The first official documentation of Gaelic whisky was at about 1405 in the lost Irish chronicle, the Irish Annals of Clonmacnoise. In the chronicle there is a written record of the death of the chieftain, at Christmas time, after "taking a excess of aqua vitae". Scotland has its first record of this water of life in 1494 in the form of an entry in the Exchequer Rolls where the malt was sent to "Friar John Cor, by order of the king, to make aqua vitae". Usquebaurgh became whisky during the 12th Century, during an invasion of Ireland when King Henry II's soldiers corrupted the term.

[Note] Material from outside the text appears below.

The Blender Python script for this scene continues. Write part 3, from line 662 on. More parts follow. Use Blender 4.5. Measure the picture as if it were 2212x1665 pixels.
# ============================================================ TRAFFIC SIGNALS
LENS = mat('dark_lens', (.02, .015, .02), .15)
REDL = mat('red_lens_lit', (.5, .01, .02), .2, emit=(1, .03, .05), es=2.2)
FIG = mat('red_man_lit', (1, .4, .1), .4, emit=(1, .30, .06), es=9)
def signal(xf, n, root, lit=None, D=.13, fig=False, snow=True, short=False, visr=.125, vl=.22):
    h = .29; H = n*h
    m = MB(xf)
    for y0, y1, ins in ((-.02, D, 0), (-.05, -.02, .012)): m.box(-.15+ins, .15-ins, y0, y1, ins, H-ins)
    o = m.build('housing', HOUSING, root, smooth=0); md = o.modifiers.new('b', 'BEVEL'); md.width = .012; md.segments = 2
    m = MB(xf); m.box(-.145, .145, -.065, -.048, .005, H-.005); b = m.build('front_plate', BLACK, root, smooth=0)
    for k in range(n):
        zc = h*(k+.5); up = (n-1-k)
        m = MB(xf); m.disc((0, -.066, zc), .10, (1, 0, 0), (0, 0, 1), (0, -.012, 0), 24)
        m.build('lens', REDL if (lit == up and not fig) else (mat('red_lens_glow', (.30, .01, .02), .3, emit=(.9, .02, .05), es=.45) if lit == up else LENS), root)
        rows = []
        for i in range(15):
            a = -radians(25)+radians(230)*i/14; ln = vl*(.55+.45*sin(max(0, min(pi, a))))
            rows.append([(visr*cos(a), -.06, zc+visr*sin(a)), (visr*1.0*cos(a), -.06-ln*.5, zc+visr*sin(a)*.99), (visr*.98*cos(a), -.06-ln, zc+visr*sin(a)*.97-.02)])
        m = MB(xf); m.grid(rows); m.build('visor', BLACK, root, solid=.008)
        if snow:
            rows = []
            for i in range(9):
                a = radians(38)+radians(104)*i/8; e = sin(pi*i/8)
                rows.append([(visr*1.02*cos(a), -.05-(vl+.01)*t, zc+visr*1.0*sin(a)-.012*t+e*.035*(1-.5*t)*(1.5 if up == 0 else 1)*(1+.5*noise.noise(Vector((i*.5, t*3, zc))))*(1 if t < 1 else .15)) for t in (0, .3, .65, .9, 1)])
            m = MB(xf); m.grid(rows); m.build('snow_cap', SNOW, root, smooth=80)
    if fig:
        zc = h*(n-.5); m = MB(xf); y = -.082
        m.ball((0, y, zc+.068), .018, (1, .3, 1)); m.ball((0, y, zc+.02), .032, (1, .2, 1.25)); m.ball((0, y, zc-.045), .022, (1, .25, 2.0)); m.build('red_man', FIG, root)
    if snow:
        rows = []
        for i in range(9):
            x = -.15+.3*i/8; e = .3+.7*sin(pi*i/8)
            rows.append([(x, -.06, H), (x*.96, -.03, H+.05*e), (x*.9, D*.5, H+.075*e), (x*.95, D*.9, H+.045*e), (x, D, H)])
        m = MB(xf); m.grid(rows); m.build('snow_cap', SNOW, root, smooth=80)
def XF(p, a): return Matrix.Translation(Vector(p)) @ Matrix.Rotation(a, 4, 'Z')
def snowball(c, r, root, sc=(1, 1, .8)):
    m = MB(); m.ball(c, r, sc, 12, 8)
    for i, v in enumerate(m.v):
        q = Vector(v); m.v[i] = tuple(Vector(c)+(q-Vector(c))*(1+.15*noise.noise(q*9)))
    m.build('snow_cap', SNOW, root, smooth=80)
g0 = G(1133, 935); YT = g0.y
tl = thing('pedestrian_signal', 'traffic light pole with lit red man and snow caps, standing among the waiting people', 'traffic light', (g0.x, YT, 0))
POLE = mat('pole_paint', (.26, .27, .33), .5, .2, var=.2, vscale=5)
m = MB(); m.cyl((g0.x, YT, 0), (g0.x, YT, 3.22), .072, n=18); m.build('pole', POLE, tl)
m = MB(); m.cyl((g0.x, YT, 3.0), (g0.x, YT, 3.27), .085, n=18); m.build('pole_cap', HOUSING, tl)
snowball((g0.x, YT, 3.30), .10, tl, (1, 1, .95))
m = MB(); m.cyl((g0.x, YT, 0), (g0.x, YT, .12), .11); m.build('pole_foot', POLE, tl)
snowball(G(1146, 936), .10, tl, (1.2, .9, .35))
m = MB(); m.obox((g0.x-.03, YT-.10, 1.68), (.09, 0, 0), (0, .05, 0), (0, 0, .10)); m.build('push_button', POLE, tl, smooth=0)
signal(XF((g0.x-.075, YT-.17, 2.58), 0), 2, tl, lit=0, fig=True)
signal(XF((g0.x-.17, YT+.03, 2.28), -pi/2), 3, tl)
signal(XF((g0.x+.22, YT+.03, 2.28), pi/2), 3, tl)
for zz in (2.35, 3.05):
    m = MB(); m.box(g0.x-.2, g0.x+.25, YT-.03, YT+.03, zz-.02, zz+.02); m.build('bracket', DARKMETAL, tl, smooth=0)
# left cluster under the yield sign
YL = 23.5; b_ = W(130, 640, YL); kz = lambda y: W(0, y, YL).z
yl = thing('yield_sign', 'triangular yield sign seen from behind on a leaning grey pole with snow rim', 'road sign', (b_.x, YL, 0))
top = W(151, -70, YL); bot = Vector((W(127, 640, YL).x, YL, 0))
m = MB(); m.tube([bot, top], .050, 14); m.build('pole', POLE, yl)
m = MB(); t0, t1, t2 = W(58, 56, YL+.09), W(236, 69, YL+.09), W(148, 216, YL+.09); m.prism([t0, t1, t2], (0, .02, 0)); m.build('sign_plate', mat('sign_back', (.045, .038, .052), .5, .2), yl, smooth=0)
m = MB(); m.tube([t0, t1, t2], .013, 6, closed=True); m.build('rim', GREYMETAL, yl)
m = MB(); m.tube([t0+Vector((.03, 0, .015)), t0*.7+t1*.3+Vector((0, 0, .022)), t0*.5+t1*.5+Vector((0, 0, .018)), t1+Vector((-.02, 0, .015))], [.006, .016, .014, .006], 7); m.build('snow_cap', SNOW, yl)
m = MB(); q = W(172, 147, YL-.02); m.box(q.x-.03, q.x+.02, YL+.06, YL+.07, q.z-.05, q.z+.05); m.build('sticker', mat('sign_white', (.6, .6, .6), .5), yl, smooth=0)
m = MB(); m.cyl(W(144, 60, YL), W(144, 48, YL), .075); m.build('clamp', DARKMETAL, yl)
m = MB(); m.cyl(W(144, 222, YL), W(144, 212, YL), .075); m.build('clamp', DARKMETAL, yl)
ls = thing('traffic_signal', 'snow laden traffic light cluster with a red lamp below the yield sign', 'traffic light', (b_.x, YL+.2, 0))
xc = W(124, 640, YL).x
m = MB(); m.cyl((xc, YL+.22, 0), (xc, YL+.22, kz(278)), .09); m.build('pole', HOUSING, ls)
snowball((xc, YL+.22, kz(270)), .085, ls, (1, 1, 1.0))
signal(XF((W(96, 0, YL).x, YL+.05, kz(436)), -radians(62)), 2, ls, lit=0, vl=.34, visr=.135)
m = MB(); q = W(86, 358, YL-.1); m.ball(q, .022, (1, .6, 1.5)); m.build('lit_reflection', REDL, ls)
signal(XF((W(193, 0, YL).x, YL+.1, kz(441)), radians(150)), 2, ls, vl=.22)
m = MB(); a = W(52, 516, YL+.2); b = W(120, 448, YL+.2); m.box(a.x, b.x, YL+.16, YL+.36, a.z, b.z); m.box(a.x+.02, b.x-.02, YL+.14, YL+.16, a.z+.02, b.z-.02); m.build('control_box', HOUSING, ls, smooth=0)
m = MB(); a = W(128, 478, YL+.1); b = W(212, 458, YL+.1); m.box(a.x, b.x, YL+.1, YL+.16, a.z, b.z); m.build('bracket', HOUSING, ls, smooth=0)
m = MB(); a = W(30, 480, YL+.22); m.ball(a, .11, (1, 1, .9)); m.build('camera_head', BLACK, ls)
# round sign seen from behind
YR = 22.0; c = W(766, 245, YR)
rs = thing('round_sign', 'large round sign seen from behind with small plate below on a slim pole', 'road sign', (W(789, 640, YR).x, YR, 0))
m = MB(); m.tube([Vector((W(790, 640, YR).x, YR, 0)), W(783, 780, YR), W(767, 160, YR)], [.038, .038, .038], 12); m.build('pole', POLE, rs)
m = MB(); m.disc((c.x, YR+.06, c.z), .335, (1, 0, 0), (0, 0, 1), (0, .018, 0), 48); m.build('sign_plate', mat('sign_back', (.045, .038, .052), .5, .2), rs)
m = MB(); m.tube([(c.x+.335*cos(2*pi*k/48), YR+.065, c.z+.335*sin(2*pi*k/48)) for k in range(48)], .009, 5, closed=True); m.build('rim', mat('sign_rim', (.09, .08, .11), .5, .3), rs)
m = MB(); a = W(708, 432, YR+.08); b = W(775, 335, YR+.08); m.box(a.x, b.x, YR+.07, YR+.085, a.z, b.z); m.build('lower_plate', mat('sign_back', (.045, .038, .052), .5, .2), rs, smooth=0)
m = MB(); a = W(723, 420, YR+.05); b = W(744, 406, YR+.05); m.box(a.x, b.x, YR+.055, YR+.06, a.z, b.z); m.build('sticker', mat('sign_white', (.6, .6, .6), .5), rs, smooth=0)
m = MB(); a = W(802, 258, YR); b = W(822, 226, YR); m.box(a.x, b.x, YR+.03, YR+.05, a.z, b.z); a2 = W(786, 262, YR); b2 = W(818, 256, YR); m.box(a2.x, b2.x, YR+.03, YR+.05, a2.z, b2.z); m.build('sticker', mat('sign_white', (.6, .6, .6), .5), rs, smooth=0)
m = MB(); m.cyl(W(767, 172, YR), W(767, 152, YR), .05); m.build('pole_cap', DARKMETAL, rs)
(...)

The spelling of whisky, or whiskey, differs depending on where you are. As a general rule, the Americans and Irish prefer to use the spelling 'whiskey' and the Scottish, Canadians and the rest of the world's single malt makers tend to prefer 'whisky'. This appears to be the case since the 19th century. In 1870, Scotch whisky was generally considered to be of very low quality, much of it being distilled poorly in Coffey stills. Coffey stills were also called a continuous still, column still or patent still, were a variety of still consisting of two columns named after the Irish distiller Aeneas Coffey. The Irish distillers wanted to differentiate their product from the poor quality Scotch whisky when the exported their product to America, so they added the 'e' to make the distinction obvious. Scotch whisky today is one of the world's favourite spirits, but the spelling still differs from the Irish. In fact the Americans still spell their whiskey with an 'e', though legally it is spelt 'whisky'. There are some distillers that prefer to use the Scottish spelling of 'whisky', although this can easily be attributed to their Scottish ancestry.